From the New York Times, Mar 22, 1936:
OLD MAGAZINES TRAVEL WIDELY
FOR many an old magazine the wastebasket is not, by any means, the end of the trail. Janitors and waste-paper dealers conspire to salvage an amazing proportion of all printed matter not given directly to welfare organizations.
Once reclaimed, periodicals are classified and sold at a price that runs from 35 cents to $4 a hundred pounds; or, by the piece, at 15 cents for the deluxe type and about a quarter of a cent for most of the others.
In the second-hand market pulp magazines make up for the earlier stepchild phase of their existence by taking ascendancy, in at least one respect, over quality-group and popular-group publications.

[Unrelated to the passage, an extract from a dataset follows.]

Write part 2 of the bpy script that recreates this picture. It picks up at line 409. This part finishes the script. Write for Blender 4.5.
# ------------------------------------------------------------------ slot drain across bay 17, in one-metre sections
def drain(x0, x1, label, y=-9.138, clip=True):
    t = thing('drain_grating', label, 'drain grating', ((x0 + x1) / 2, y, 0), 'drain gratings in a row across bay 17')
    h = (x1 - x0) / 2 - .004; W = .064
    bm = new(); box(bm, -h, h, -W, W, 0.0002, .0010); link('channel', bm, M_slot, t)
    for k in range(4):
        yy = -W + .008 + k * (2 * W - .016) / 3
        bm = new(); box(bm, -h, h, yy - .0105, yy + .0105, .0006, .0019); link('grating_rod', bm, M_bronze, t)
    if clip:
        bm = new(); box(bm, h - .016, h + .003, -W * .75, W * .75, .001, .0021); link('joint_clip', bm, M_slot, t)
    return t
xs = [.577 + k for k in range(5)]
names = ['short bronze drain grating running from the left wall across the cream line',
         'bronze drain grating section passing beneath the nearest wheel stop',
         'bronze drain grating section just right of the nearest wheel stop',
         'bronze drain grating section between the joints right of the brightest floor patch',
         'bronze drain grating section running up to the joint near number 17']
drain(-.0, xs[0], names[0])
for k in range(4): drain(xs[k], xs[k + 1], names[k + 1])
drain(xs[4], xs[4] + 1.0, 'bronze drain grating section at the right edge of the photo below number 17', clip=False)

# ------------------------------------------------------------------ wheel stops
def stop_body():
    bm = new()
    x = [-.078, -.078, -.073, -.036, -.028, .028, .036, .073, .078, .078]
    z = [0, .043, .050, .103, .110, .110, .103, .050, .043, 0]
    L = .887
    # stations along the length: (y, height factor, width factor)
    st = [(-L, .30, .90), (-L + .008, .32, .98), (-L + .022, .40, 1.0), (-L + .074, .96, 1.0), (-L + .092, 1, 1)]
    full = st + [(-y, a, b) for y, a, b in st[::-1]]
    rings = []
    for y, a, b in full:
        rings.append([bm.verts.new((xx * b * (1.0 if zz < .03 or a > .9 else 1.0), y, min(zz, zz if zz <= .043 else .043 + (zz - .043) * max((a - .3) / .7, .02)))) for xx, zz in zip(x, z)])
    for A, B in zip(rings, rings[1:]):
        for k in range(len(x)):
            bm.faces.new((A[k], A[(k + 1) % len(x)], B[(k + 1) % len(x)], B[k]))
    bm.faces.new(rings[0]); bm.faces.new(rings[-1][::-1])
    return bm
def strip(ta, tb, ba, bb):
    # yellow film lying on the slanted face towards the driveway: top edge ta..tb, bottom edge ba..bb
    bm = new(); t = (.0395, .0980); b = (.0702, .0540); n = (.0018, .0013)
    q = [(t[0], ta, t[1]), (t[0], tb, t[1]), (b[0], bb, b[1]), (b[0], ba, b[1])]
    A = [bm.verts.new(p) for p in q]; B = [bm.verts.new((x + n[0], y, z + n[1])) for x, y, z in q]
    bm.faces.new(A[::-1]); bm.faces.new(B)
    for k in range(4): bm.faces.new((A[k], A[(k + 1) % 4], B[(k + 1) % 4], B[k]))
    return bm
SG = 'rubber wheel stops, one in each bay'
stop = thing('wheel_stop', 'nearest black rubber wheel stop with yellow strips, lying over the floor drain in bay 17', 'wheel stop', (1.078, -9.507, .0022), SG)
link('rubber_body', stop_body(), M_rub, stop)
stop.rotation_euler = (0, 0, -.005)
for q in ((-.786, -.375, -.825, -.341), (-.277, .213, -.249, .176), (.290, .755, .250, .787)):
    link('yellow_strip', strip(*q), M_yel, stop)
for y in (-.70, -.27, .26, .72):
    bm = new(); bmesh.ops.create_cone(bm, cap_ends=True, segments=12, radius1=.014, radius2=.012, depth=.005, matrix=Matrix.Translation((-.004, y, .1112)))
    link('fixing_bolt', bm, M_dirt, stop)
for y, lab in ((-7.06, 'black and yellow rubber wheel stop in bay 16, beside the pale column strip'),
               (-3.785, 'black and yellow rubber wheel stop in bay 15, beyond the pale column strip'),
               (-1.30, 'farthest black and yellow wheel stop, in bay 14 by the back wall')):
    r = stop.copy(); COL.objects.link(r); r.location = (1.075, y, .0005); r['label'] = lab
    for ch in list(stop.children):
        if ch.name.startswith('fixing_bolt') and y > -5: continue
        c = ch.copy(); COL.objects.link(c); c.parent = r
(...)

They are the real nomads of the print world; one dealer annually ships a vast quantity to England, whence they journey to the various British colonies.
Next to them in demand are the quality magazines. The popular group rates third and the weeklies a bad fourth.
Every now and then these pulp magazines return from their long journey to the British colonies.
A few years ago I was high bidder on 3 issues of DIME DETECTIVE from the 1930's. They finally arrived from Australia where I saw that they were US editions that had somehow found their way to Australia where they had all the stampings and markings of a lending library. Decades later, they returned home in tattered but readable shape. I still have them.
Welcome Home.
I have a few myself that made the trip from the US to Britain, and now they're in India. I have a feeling that they will travel some more.